Even if Ukrainian forces can only push the front line 40km towards the coast, this brings the highway linking Rostov to Crimea overland into HIMARS range and the main rail line to Melitopol from Donbas under Ukrainian fire control. Which is a clever term Kyiv has come up with to describe the situation Russian logistics convoys are in once the front line is close enough that they get blown up by artillery.
Pressing Russia like this would threaten to divide its forces defending occupied Crimea from the rest. It might even eliminate the potential for a grand Russian winter offensive by forcing Putin to commit his reserves. It would also mostly cover territory without dense urban cover Russian soldiers could use to keep warm and hidden.

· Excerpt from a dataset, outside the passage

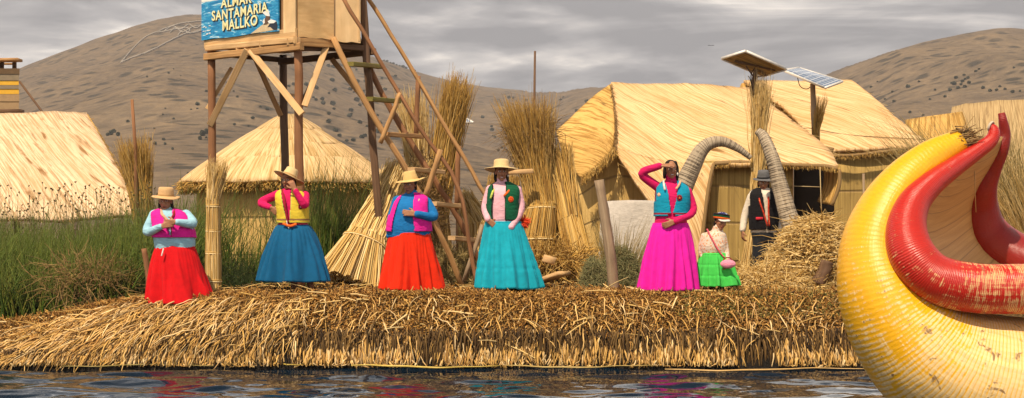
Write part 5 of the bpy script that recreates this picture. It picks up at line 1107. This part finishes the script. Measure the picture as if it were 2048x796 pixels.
def ex1(root, J, hp, R):
    for sx in (-1, 1): scarf('scarf', root, [J(335+sx*13, 417, -.02), J(336+sx*12, 428, -.17), J(338+sx*4, 440, -.20), J(339+sx*2, 452, -.21)], .016, TRIM if sx < 0 else DKRED)
    scarf('zip', root, [J(343, 443, -.235), J(343, 458, -.25), J(343, 474, -.255)], .005, DKRED)
    scarf('ribbon', root, [J(338, 452, -.24), J(340, 458, -.25), J(343, 462, -.24)], .007, WHITEC)
    scarf('apron_string', root, [J(327, 497, -.24), J(325, 505, -.25), J(323, 512, -.255)], .008, WHITEC)
person('stout woman in tan hat, magenta vest, pale blue sleeves and full red skirt', 20.7, 358, 604, (331, 403, -.02),
    [(350, 500, 38, .19, .02), (349, 480, 40, .20, .01), (346, 455, 38, .19, .0), (342, 435, 37, .165, .0), (338, 424, 32, .13, .01), (335, 417, 14, .07, .02)],
    [dict(j=[(309, 430, .0), (295, 463, -.08), (323, 453, -.30)], d=(.9, -.15, .25), pn=(.2, .9, 0), th=(0, 0, 1), curl=.7), dict(j=[(372, 430, .0), (385, 447, -.12), (352, 444, -.30)], d=(-.95, -.1, -.05), pn=(0, .9, .1), th=(0, 0, 1), curl=.7)],
    skirt=dict(top=(350, 492, 37), bot=(360, 607, 66), mat=REDC, amp=.05, pleats=19, pow=.8), sweater=dict(mat=SKY), vest=dict(mat=HOTPINK, trim=HOTPINK, bot=476, top=416, open=(-3, 1, 3, 13), ox=0, aw=.90, arm=.24), hat=dict(brim=.165, crown=.092, h=.105, mat=FELT, band=BAND, droop=.012, roll=.06, taper=.93), tilt=.08, sleeve=(.066, .058, .038), extra=ex1)
def ex2(root, J, hp, R):
    scarf('scarf', root, [J(565, 380, -.05), J(569, 400, -.17), J(572, 425, -.19), J(576, 446, -.19)], .014, DKRED); scarf('sash', root, [J(566, 447, -.18), J(580, 452, -.20), J(593, 448, -.18)], .016, ORF)
    scarf('vest_cord', root, [J(574, 430, -.19), J(574, 446, -.20), J(578, 457, -.20)], .006, WHITEC)
person('woman in tilted cream hat with yellow vest and teal blue skirt, hand at her chin', 21.0, 590, 586, (577, 362, -.02),
    [(586, 458, 29, .15, .02), (586, 440, 28, .15, .0), (584, 420, 29, .15, .0), (582, 398, 30, .14, .0), (581, 385, 27, .11, .01), (580, 377, 12, .06, .02)],
    [dict(j=[(556, 389, .0), (522, 405, .05), (541, 415, -.08)], d=(.75, -.1, -.65), pn=(.2, .9, .2), th=(.5, 0, .6), curl=.5), dict(j=[(610, 391, -.02), (609, 410, -.16), (590, 380, -.20)], d=(-.4, -.05, .85), pn=(-.3, .6, 0), th=(-1, 0, 0), curl=1.1)],
    skirt=dict(top=(586, 451, 30), bot=(590, 563, 68), mat=NAVY, amp=.07, pleats=15, pow=.62), sweater=dict(mat=ROSE), vest=dict(mat=YELV, trim=LIMEV, bot=446, top=378, open=(0, 2, 6, 10), ox=-6, aw=.88, arm=.2, stripe=True, trim2=BANDD, badges=[(604, 414, .03, [DKRED, BLACKC, WHITEC])]),
    hat=dict(brim=.19, crown=.088, h=.11, mat=FELT2, band=BAND, droop=.012, roll=.28, tilt=-.32, taper=.82, z=.05), yaw=-.35, tilt=-.03, legs=[(588, 586), (622, 586)], extra=ex2, sleeve=(.056, .048, .036))
def ex3(root, J, hp, R):
    scarf('scarf', root, [J(843, 385, -.02), J(838, 400, -.14), J(832, 410, -.17), J(828, 418, -.17)], .016, TRIM)
person('stout woman in royal blue sweater, open pink vest and vermilion skirt', 21.0, 822, 580, (820, 370, -.03),
    [(818, 475, 42, .20, .02), (818, 455, 42, .21, .01), (819, 430, 38, .20, .0), (822, 408, 34, .17, .0), (826, 395, 29, .12, .01), (826, 386, 14, .07, .02)],
    [dict(j=[(795, 402, .04), (783, 440, .03), (779, 474, -.03)], d=(-.02, -.1, -1), pn=(.8, .3, 0), th=(.1, -1, 0), curl=.4), dict(j=[(853, 405, .0), (867, 433, -.08), (832, 428, -.25)], d=(-.97, -.05, .12), pn=(0, .9, -.1), th=(0, 0, 1), curl=.35)],
    skirt=dict(top=(819, 467, 40), bot=(823, 580, 58), mat=ORANGE, amp=.055, pleats=21, pow=.8), sweater=dict(mat=ROYAL, collar=.06), vest=dict(mat=HOTPINK, trim=HOTPINK, bot=463, top=388, open=(22, 22, 18, 12), ox=-10, aw=.90, arm=.24),
    hat=dict(brim=.18, crown=.088, h=.105, mat=FELT3, band=FELT3, droop=.008, roll=-.1, taper=.8, tilt=.0), yaw=-.45, tilt=.12, hair='back', sleeve=(.066, .058, .043), extra=ex3)
def ex4(root, J, hp, R):
    n = 260; c = J(1046, 442, .02); d = nrm(RNG.normal(0, 1, (n, 3))+np.array([.2, -.2, -.9]))*RNG.uniform(.05, .11, (n, 1)); strands('wool_tassel', [strand_arrays(np.repeat(c[None], n, 0)+RNG.normal(0, .012, (n, 3)), d, d*0, .004, 2, 3, .8)], mat_strand('tassel_red', [(.75, .03, .01), (.8, .10, .02)]), root)
    mb = MB(); ellip(mb, hp(.076, -.01, -.04), (.012, .012, .012), None, 6); mb.build('earring', WHITEC, root)
    scarf('scarf', root, [J(1022, 372, -.04), J(1017, 382, -.15), J(1008, 392, -.17)], .013, ORF); scarf('scarf', root, [J(990, 374, -.04), J(985, 385, -.15), J(981, 397, -.16)], .013, LIMEV)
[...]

The danger, of course, is that Russian counterattacks from the east and west could cut off the Ukrainian assault and inflict serious casualties. But so far Russian forces have proven unable to coordinate these kinds of actions on large scales. And once Ukrainian light infantry with portable anti-tank and anti-aircraft weapons flood an area, good luck rooting them out!
It is worth pointing out for what feels like the hundredth time that this war can only end if Ukraine’s battlefield victories break the Russian army’s ability to fight. That is the scenario that leads to Putin attempting nuclear escalation then either failing or falling to a coup.
Which, crazy as it sounds, is the best hope the world has for getting through this war in one piece. Because history shows that maniacs like Putin don’t give up or give in, not when they go this far. And no amount of DC wishful thinking pumped out by think tanks whose experts long ago should have realized their theories were inadequate and found a new paradigm can alter this awful truth.
A nuclear confrontation is coming. And the only way out is through.
May the gods grant Ukraine the victory it so manifestly deserves in 2023!